Record set:
######

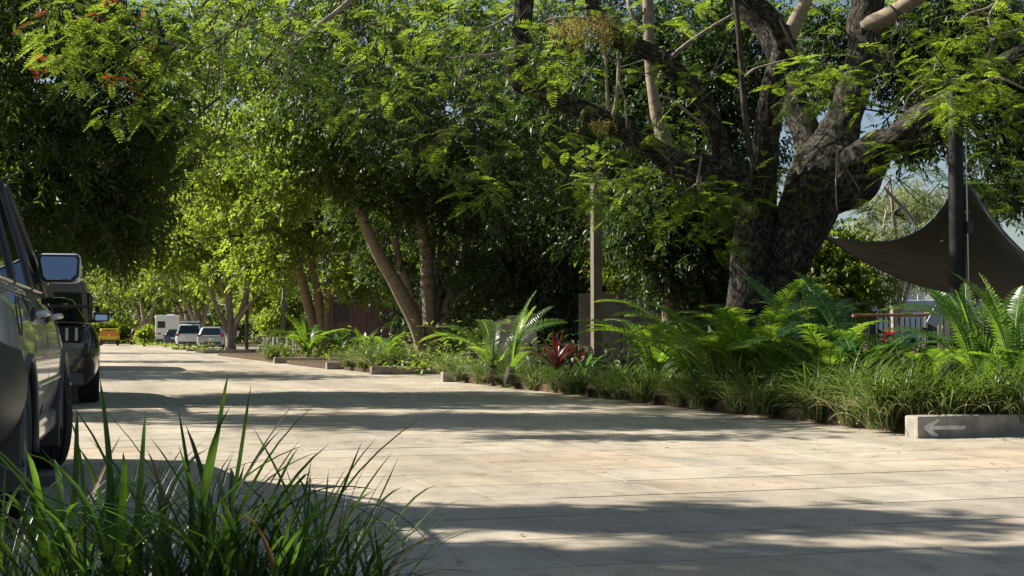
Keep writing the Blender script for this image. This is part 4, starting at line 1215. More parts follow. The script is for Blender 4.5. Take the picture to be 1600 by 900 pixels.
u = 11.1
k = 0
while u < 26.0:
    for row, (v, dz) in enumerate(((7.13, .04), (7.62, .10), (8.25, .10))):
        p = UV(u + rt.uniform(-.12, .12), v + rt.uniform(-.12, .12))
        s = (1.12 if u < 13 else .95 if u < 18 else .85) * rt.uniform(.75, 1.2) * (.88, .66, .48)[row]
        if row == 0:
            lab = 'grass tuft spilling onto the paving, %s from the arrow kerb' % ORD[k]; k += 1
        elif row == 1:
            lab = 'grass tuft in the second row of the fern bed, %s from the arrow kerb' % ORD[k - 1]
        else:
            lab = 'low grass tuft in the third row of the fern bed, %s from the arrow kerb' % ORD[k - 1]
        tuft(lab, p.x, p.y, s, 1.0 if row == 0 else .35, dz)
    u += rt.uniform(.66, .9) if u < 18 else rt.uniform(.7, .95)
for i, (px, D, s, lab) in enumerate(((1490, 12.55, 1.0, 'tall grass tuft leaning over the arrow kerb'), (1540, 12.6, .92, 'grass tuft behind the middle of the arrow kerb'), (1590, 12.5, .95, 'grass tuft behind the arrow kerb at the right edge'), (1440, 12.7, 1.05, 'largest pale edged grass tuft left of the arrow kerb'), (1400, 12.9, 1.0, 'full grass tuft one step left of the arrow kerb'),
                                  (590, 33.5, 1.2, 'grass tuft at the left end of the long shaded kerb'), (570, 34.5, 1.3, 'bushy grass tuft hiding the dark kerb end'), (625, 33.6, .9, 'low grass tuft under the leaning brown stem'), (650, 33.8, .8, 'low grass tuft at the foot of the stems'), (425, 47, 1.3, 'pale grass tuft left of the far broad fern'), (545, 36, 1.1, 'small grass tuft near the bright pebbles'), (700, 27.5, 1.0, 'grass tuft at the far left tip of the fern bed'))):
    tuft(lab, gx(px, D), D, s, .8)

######

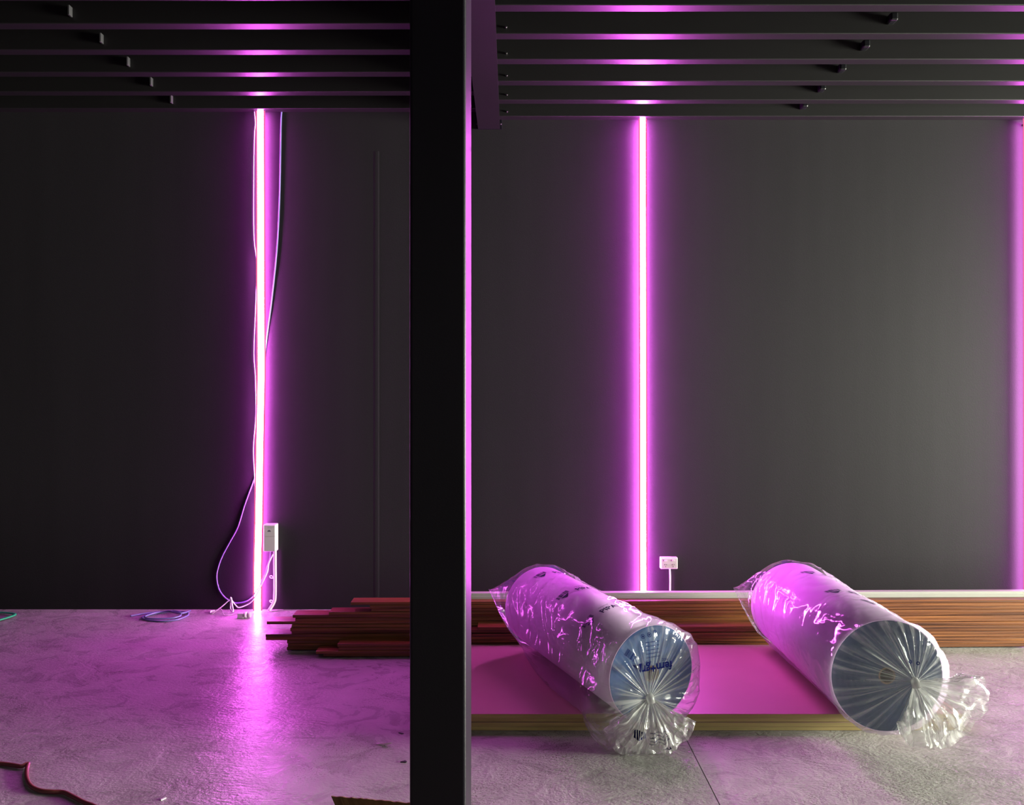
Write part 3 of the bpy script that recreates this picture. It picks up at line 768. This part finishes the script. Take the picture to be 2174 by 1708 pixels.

######

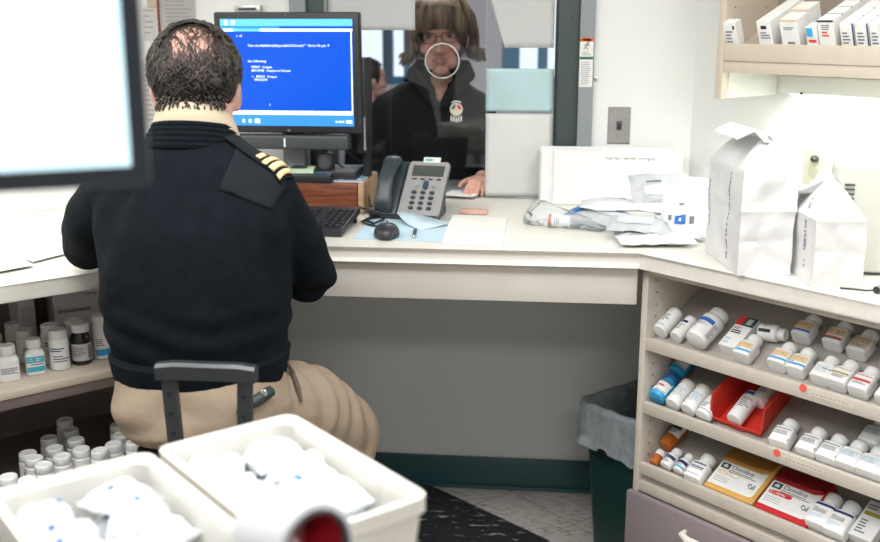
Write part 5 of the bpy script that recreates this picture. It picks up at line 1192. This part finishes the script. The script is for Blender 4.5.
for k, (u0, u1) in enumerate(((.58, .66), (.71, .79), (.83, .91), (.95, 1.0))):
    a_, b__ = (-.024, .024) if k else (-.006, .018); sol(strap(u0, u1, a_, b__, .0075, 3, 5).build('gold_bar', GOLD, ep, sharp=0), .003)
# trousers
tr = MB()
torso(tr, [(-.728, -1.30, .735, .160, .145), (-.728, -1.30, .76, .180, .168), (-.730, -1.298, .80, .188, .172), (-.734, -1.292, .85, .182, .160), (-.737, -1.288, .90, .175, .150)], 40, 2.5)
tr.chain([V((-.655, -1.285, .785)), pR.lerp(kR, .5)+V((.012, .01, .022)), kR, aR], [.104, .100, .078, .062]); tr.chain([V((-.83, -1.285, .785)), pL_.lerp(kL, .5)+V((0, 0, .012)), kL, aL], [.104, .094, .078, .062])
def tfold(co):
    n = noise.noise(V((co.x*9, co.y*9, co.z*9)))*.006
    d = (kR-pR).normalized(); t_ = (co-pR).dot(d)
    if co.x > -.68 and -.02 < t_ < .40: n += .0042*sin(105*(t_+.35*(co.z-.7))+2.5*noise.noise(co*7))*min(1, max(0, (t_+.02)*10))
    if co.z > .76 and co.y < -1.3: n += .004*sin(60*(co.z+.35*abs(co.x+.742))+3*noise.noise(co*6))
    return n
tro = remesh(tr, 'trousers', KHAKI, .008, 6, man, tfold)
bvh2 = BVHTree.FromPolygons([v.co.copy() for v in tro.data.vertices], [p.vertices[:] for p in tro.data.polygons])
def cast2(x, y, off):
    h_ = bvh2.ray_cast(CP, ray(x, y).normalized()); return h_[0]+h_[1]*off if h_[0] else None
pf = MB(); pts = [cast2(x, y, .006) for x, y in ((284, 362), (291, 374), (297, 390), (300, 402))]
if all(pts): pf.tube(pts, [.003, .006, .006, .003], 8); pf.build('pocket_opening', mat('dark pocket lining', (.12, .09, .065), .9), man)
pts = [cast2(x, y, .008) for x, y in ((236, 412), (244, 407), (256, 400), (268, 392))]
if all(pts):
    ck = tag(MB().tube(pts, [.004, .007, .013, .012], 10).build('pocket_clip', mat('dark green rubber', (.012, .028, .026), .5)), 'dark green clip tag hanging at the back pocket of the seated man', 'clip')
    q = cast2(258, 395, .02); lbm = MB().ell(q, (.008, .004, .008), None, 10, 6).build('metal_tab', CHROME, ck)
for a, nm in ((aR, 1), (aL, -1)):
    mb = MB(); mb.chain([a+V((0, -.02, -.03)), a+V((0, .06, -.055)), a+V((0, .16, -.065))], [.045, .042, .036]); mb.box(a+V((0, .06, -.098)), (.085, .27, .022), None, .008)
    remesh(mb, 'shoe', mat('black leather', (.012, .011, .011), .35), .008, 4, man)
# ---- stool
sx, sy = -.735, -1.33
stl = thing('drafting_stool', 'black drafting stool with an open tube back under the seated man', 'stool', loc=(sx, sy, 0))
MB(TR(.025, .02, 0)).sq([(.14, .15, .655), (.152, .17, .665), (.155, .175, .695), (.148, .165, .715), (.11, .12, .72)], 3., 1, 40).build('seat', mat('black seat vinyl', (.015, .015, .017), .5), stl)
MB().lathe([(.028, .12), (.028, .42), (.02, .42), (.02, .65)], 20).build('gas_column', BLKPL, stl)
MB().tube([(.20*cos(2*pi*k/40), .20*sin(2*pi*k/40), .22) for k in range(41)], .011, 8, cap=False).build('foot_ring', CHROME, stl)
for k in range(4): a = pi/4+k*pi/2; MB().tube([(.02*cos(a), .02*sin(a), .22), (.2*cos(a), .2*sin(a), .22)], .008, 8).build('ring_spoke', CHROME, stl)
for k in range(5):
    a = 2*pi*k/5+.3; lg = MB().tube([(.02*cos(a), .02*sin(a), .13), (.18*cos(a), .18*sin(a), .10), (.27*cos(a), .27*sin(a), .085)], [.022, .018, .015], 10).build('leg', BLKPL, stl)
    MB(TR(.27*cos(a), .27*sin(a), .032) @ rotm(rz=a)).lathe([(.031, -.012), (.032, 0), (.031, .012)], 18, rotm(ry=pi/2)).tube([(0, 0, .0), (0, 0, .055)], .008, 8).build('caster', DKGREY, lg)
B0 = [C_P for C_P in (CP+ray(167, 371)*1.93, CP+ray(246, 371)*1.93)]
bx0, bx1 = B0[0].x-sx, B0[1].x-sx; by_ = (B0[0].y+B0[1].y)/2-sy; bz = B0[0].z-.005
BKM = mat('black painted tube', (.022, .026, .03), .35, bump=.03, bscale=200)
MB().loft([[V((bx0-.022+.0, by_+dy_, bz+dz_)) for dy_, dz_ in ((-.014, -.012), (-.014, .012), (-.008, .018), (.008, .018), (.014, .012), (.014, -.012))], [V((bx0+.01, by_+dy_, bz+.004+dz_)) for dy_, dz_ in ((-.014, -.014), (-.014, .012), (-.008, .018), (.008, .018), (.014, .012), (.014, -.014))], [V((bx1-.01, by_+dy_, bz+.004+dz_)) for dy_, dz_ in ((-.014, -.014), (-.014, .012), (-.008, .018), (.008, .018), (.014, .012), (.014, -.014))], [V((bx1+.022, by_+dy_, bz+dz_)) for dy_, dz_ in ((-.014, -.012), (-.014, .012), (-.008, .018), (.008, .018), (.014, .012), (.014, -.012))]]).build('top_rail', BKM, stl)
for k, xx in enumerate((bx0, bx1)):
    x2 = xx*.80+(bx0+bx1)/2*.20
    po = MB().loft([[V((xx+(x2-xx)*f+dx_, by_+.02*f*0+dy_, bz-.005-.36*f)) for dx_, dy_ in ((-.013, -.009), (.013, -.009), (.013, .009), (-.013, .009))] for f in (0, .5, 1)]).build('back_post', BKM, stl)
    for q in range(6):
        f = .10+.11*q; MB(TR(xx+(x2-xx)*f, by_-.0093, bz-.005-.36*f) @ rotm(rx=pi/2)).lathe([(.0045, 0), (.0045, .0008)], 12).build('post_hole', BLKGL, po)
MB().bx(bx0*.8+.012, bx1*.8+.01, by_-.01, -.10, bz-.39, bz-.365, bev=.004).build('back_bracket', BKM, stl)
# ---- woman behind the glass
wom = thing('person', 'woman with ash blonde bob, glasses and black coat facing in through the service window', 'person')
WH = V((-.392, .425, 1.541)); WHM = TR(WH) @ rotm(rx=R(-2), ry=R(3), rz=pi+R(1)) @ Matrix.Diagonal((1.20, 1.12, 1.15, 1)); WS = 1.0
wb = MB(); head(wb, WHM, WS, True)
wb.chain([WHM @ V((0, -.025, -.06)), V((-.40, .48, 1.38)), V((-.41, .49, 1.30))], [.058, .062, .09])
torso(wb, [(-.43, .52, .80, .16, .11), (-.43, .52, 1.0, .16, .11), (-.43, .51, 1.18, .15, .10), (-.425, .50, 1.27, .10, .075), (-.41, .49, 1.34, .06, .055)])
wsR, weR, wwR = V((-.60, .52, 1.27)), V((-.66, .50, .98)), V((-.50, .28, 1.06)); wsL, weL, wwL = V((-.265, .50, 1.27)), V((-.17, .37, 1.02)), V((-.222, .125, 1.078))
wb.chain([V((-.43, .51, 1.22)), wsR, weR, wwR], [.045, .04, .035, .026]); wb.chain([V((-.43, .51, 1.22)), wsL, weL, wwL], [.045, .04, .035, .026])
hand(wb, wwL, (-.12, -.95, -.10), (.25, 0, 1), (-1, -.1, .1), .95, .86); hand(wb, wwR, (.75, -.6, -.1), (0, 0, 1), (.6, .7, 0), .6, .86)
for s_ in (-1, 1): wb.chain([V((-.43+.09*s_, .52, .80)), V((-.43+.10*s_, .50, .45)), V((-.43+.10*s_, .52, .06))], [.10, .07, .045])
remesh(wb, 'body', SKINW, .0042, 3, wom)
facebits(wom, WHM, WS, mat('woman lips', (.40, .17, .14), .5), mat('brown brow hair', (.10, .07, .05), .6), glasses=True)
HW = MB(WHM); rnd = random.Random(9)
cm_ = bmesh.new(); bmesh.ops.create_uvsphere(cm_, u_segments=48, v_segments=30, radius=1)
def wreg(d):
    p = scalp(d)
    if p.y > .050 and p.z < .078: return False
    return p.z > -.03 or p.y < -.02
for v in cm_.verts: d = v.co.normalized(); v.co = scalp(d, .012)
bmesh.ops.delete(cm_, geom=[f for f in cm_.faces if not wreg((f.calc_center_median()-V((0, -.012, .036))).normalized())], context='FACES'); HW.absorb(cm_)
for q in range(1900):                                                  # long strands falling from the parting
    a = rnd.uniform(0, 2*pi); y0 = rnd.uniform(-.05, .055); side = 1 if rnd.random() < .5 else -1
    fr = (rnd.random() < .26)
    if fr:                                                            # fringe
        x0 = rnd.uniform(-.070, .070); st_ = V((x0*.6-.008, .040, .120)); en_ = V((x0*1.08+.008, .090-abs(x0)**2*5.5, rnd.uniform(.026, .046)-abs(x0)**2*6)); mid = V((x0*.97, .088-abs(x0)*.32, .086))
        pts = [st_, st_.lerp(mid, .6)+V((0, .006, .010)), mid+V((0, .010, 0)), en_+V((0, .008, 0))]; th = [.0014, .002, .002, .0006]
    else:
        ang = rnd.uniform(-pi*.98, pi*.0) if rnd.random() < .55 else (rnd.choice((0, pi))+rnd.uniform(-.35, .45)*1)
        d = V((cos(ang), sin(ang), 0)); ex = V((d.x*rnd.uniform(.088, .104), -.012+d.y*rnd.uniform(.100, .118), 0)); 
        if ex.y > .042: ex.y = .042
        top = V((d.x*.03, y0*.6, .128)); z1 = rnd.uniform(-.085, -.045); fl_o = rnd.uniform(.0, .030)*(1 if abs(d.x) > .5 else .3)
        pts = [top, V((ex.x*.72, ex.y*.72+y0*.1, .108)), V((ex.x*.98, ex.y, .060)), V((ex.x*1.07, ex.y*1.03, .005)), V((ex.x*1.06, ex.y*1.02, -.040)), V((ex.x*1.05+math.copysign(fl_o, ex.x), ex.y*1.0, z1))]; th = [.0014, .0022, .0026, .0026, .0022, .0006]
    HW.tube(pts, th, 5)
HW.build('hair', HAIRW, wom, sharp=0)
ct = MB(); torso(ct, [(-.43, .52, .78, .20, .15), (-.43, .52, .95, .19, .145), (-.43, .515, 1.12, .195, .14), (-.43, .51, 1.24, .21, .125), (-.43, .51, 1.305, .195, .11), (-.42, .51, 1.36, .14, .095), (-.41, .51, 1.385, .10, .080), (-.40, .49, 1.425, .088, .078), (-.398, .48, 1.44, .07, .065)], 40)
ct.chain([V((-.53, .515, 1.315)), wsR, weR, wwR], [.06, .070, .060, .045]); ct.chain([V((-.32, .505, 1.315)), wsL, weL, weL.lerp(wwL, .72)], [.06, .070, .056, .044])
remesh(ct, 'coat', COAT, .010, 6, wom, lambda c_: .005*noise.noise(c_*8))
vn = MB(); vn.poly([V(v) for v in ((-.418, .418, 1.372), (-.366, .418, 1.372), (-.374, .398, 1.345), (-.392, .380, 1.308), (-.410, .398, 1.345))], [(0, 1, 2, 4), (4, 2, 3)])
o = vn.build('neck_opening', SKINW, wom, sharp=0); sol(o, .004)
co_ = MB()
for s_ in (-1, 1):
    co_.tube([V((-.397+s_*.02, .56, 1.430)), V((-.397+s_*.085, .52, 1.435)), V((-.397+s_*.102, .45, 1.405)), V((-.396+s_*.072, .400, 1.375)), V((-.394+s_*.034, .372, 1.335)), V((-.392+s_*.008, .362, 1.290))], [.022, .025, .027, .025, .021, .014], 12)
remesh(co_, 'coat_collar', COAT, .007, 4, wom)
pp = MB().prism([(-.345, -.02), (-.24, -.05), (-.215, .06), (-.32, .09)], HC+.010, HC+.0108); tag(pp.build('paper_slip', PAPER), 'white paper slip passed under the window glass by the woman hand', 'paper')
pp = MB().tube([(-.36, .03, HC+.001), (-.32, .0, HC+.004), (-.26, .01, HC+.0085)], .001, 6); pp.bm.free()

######

To be done: Check every line of the data above for the string "script", and copy those that have it.

The answer:
Keep writing the Blender script for this image. This is part 4, starting at line 1215. More parts follow. The script is for Blender 4.5. Take the picture to be 1600 by 900 pixels.
Write part 3 of the bpy script that recreates this picture. It picks up at line 768. This part finishes the script. Take the picture to be 2174 by 1708 pixels.
Write part 5 of the bpy script that recreates this picture. It picks up at line 1192. This part finishes the script. The script is for Blender 4.5.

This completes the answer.